Gov. Andrew Cuomo on Sunday continued to ratchet up his criticism of President Donald Trump, comparing him to a neighborhood racist.

“Every neighborhood has one,” Cuomo said in his remarks this morning at the First Baptist Church of Crown Heights in Brooklyn.

“The scared, small man in the house with the high fence and the shiny mailbox, afraid of people who are different, afraid of people who are a different religion, who speak a different language, who come from a different place. The person threatened by the diversity, who then uses anger to hide his fear. But New York quells the fear, and New York overcomes the naysayers, and New York rises above.”

Cuomo and Trump in the last week have been locked in an escalating feud. On Monday, Trump at a fundraiser in Utica mused about a potential challenge from Cuomo in 2020, saying those who do run against him “suffer.”

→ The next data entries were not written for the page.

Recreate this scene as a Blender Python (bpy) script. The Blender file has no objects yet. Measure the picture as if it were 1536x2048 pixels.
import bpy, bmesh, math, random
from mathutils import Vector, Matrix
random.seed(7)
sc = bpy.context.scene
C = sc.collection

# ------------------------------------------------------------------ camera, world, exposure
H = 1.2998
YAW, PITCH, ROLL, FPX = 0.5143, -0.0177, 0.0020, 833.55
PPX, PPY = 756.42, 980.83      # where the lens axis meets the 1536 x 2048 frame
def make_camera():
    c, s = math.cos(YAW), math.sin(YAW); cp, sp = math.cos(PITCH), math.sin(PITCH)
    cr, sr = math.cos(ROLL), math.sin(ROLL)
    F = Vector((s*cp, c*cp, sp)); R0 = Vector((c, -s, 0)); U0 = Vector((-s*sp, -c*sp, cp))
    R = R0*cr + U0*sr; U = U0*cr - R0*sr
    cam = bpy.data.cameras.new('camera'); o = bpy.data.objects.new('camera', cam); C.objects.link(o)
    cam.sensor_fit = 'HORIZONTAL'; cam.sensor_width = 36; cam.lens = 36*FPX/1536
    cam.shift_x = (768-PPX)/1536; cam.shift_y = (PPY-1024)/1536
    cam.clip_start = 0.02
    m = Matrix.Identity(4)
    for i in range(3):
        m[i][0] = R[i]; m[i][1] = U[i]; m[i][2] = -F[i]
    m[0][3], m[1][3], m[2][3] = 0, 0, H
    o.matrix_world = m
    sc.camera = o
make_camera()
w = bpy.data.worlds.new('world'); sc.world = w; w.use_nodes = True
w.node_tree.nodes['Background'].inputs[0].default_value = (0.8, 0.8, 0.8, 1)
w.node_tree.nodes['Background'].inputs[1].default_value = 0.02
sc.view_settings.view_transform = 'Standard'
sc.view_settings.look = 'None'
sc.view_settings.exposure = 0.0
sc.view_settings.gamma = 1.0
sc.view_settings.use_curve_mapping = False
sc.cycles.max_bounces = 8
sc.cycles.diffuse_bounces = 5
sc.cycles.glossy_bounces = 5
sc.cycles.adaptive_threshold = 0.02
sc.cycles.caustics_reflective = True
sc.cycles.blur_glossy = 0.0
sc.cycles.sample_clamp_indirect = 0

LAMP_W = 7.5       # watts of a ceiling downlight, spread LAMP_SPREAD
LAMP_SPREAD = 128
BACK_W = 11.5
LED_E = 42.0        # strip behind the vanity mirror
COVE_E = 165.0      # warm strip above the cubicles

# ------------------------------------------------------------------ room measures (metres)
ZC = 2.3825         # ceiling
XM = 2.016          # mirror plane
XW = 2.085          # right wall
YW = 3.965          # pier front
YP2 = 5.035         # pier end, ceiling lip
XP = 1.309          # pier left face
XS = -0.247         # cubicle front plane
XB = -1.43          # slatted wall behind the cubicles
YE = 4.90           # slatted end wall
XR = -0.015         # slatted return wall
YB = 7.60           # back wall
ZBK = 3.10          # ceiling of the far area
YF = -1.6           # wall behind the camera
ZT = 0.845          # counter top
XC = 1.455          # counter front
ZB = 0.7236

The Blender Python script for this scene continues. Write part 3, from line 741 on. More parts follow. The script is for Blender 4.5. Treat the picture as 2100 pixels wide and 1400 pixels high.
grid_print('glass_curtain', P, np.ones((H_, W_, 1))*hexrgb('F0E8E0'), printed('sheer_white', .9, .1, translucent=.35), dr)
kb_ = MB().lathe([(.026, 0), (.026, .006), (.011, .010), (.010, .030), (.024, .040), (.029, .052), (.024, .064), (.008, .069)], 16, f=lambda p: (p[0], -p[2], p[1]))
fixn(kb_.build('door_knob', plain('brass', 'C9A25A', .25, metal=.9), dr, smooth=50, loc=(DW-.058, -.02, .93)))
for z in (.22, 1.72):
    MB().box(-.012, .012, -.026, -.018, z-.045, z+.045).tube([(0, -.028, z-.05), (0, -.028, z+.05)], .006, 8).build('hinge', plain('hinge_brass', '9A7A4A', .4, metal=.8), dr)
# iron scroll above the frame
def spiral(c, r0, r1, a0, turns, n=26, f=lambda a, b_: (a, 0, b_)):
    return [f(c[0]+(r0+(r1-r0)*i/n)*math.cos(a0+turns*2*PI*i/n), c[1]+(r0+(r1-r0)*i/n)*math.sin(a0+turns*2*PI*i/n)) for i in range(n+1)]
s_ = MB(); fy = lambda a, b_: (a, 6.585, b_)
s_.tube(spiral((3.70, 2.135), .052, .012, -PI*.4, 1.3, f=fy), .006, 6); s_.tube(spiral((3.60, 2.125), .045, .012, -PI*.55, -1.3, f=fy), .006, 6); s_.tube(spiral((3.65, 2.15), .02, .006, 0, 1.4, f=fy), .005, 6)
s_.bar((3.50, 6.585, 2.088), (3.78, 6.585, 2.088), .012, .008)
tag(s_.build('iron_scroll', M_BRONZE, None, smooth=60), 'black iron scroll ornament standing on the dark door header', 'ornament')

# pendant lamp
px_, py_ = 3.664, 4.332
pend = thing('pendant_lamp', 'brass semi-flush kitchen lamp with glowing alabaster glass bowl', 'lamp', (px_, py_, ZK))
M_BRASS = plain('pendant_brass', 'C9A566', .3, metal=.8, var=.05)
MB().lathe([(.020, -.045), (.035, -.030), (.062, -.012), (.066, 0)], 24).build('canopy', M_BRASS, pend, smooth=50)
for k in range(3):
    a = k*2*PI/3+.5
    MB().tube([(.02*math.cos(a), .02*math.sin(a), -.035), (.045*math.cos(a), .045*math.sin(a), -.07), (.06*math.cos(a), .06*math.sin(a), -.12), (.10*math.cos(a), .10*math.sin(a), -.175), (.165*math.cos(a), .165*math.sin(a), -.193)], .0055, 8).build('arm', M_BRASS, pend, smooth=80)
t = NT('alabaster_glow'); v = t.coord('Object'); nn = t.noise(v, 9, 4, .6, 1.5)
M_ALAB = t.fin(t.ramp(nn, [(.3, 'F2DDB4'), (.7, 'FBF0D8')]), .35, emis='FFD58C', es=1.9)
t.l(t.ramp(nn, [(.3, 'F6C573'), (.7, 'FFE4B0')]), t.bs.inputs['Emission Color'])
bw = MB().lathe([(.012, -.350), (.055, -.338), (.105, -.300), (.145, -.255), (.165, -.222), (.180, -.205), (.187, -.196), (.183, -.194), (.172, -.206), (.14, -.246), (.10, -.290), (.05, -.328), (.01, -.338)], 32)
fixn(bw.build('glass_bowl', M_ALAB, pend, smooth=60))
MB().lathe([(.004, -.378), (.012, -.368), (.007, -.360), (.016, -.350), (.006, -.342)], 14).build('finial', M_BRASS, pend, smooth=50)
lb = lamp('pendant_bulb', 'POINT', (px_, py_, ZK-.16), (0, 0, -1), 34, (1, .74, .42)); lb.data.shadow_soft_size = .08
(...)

On Wednesday, Cuomo mocked Trump’s “Make America Great Again” slogan, drawing controversy when the governor suggested America was “never that great.”

Cuomo later walked those comments back amid the firestorm and critical tweets from the president.

The week was capped with Cuomo and Trump posting tweets attacking each other — and the governor in particular vowing he would not relent in his criticism of the president.

“As we sit here today, we are in the midst of that struggle,” Cuomo said. “And we say, Mr. President, you are not taking this nation back in time. Because we believe our best days are ahead of us, not behind us.”

Cuomo’s escalating criticism of Trump over the last several months has come as he faces a Democratic primary challenge on Sept. 13 against Cynthia Nixon.